Dans ce contexte international largement déterminé par la domination impériale américaine, la transformation du monde est-elle toujours possible ? Comment et avec quels moyens ?
Plusieurs, jugeant l’affrontement avec la superpuissance américaine suicidaire, se tournent vers la formulation de projets utopiques qui, pour Bensaïd, se présentent le plus souvent comme des variations autour de thèmes pré-marxistes. L’économie solidaire, par exemple, à la mode dans certains milieux de gauche, lui apparaît comme un « cache-misère », cela qui reste « quand les marchés sont rassasiés et les budgets publics asséchés ». De même l’économie « participaliste » de Michael Albert lui semble une « utopie redistributive égalitaire » qui « bute sur ses conditions de possibilité effectives ». Le changement de type rhizomatique, procédant par ramification bourgeonnante, prôné dans les années 1970 par Deleuze et Guattari et aujourd’hui par John Holloway, conduit selon lui à une impasse dans la mesure où il ne s’attaque pas frontalement à la question du pouvoir et des conditions politiques devant encadrer et stimuler le changement.

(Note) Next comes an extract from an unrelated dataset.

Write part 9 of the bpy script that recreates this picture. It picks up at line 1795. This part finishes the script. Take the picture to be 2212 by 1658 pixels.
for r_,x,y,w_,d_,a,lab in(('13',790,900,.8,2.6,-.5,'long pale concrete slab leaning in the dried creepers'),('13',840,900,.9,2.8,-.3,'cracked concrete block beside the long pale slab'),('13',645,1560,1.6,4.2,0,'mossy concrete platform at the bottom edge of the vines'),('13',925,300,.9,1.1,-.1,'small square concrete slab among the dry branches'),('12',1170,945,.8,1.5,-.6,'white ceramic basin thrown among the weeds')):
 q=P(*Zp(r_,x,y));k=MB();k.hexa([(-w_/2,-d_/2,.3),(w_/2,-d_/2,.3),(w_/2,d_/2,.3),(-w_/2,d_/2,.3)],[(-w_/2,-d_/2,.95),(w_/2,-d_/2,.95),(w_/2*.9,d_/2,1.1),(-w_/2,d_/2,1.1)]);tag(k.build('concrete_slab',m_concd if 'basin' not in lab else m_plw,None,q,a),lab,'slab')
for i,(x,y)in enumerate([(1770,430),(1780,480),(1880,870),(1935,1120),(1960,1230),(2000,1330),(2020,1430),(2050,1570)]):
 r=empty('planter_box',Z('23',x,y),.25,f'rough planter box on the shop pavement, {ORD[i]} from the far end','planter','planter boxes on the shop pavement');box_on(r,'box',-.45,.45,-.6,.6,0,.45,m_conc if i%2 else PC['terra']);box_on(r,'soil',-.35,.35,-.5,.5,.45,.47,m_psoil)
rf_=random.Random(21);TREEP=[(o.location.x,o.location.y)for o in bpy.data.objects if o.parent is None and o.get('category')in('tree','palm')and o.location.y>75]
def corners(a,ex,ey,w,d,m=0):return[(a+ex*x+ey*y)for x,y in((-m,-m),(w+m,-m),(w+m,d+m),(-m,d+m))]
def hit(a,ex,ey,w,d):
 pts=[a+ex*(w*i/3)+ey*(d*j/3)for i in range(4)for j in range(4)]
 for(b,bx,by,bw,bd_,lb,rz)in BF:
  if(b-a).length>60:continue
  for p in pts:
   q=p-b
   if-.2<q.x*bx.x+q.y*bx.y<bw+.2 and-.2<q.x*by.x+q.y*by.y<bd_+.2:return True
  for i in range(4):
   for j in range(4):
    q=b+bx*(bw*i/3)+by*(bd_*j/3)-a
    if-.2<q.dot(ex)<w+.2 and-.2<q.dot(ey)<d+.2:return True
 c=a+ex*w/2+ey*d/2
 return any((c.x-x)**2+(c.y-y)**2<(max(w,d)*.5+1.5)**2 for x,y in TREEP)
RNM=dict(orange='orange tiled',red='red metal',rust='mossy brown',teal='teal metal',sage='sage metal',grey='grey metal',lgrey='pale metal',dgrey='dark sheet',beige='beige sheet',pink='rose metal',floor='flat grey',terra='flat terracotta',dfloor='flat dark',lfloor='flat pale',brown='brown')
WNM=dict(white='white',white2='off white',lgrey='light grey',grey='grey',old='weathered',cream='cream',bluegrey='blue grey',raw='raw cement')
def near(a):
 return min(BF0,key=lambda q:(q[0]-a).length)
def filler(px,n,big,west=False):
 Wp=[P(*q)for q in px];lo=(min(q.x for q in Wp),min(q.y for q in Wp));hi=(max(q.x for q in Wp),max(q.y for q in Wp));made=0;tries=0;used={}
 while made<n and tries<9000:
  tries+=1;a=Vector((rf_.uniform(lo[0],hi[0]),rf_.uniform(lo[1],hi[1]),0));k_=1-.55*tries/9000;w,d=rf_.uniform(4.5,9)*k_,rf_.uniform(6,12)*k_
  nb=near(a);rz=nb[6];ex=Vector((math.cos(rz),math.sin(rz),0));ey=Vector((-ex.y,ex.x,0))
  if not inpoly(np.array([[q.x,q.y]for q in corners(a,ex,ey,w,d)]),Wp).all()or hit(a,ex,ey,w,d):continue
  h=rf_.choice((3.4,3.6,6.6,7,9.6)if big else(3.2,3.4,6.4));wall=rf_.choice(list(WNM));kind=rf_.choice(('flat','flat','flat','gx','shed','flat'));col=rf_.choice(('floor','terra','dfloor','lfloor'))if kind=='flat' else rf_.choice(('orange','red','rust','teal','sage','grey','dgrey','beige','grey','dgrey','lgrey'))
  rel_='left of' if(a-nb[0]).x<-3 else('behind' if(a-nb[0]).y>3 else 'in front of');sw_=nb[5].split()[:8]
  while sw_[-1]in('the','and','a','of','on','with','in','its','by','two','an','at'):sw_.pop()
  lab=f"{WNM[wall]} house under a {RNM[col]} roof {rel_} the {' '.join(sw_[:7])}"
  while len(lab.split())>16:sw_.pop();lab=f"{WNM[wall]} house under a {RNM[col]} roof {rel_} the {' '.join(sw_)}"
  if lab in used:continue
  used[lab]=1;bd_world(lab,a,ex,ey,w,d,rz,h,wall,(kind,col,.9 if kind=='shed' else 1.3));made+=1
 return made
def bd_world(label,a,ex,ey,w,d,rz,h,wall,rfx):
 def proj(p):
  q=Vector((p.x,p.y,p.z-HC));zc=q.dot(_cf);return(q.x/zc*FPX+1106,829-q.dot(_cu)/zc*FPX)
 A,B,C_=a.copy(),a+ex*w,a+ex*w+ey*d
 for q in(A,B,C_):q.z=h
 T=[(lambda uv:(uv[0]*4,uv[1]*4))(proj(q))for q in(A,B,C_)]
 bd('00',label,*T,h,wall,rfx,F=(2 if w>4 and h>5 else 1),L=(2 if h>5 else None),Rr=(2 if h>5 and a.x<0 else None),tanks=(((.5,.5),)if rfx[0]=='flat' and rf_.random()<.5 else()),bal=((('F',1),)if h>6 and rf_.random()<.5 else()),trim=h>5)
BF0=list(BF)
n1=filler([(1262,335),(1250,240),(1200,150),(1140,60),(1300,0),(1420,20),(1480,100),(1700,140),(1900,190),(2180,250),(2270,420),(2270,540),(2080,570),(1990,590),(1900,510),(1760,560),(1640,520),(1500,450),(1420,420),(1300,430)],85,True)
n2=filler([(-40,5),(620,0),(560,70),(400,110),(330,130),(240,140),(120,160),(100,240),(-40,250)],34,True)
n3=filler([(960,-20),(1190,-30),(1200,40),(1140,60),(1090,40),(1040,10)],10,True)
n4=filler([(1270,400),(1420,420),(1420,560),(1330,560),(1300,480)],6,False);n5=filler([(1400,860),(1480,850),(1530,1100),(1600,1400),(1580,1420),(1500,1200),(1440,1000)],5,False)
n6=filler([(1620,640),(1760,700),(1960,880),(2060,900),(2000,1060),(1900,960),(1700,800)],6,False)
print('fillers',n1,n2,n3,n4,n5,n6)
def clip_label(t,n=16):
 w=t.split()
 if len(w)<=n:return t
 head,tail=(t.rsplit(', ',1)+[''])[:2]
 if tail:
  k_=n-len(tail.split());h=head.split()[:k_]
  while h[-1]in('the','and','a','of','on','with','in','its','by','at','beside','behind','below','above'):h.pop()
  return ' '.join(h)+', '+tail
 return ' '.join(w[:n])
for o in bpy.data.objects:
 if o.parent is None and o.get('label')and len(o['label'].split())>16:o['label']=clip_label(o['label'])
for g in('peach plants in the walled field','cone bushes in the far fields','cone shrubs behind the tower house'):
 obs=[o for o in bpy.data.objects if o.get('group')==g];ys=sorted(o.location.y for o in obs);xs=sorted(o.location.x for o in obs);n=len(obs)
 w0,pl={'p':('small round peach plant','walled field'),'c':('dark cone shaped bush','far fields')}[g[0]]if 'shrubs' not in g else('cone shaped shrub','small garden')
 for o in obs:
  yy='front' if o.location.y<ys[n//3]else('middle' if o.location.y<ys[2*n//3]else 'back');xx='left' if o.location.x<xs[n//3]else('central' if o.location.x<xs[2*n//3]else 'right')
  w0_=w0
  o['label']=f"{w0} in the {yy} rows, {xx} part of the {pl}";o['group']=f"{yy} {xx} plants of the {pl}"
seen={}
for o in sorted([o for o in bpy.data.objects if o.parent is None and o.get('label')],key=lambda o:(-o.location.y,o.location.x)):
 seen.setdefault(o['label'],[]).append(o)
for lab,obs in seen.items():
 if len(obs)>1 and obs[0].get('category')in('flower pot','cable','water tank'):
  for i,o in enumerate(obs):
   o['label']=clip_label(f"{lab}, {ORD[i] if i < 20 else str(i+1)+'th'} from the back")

L’essai, dans sa dimension polémique, discute vivement les positions de ces courants de même que celles défendues récemment par Toni Negri autour du concept de « multitude ». Réalité nouvelle ou invention notionnelle, se demande Bensaïd, qui reprendrait, en la revampant, la vieille notion de « plèbe » utilisée par les « nouveaux philosophes » des années 1970 ? Les deux appellations lui apparaissent contestables dans la mesure, notamment, où elles surestiment les possibilités de la démocratie directe et les pratiques d’évasion. Et cela au détriment des organisations et des partis qui, par leur inscription dans le temps et leur souci des rapports de force stratégiques, peuvent agir efficacement sur le terrain politique.
C’est sur la mise en évidence de l’importance décisive de la politique et des partis que se termine l’ouvrage qui se fait particulièrement insistant sur cette dimension nécessaire à une transformation globale et en profondeur du monde : « Une politique sans partis est aussi inconcevable qu’une tête sans corps, ou qu’un état-major sans troupes, dirigeant au tableau noir des batailles imaginaires contre des armées fantômes. » C’est ce postulat qui imprègne l’engagement militant et la réflexion de cet auteur depuis 40 ans, qui les fonde et donne sens à sa « lente impatience ».
[1] Daniel Bensaïd, Les dépossédés. Karl Marx, les voleurs de bois et le droit des pauvres, Montréal, Lux éditeur, coll. « Instinct de liberté », 2008.
[2] Daniel Bensaïd, Un nouveau théologien, B.-H. Lévy, Paris, Lignes, 2007.
[3] Daniel Bensaïd, Éloge de la politique profane, Paris, Albin Michel, 2008.